Além disso, pasmem, o guia ainda afirma que não há qualquer relação comprovada entre publicidade infantil de produtos alimentícios ultraprocessados e o alarmante aumento dos índices de obesidade infantil. Enquanto a OMS acaba de divulgar um novo relatório que demonstra a relação entre publicidade de alimentvos não saudáveis com o aumento no índice de obesidade infantil, a ABA tem coragem de afirmar que os verdadeiros responsáveis pela aquisição de hábitos alimentares não saudáveis são, só e tão somente, os pais e as mães.
As famílias não devem ser culpabilizadas
O guia responsabiliza, do começo ao fim, as famílias pelo consumismo infantil. Paradoxalmente, no mesmo documento, a ABA diz que defende a família como centro das decisões em relação à criança, nas quais o Estado não deveria interferir. Para a ABA, também cabe à família lidar com as frustrações das crianças que, segundo o guia, fariam parte do processo de amadurecimento. Porém “esquece” de explicar que tais frustrações são estrategicamente criadas por anunciantes e mentes brilhantes do mercado publicitário para convencer crianças ao consumo. Nada disso pode ser considerado justo, ético ou “responsável”, para evocar o título do guia.
“Não é justo permitir que empresas falem diretamente com as crianças, promovendo os produtos e valores que lhes convêm, atravessando a autoridade familiar, e, ao mesmo tempo, culpabilizar exclusivamente mães, pais e responsáveis pelas consequências negativas da publicidade infantil. Por isso, ao contrário do que o Guia prega, é fundamental que Estado, empresas e toda a sociedade assumam o dever constitucional de garantir os direitos das crianças com absoluta prioridade”, ressalta Livia Cattaruzzi, advogada do programa Criança e Consumo, do Instituto Alana.
O que seria uma iniciativa responsável
Em sua carta, o Criança e Consumo pontua e responde a esses e outros equívocos do manual e recomenda à ABA que estimule e oriente as empresas anunciantes a mudarem suas condutas, passando a direcionar campanhas publicitárias e ações de marketing exclusivamente aos adultos, responsáveis pelas decisões de compra familiares e com capacidade para entender o objetivo persuasivo do conteúdo transmitido para divulgação de marcas, produtos e serviços.

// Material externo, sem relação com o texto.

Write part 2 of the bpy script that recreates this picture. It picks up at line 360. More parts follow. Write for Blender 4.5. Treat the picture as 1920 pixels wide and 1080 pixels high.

Ao lançar um guia repleto de erros graves, jurídica e eticamente, a ABA presta um desserviço aos seus associados. Seria mais responsável de sua parte explicar que a publicidade infantil já é proibida no Brasil e elaborar um material para ajudar as empresas anunciantes a mudar sua conduta e passar a direcionar campanhas publicitárias e ações de marketing, exclusivamente, ao público adulto. Pais, mães e cuidadores devem ser respeitados em seus papéis na educação das crianças e nenhuma empresa deveria se intrometer na autoridade parental para dirigir comunicação persuasiva diretamente a crianças.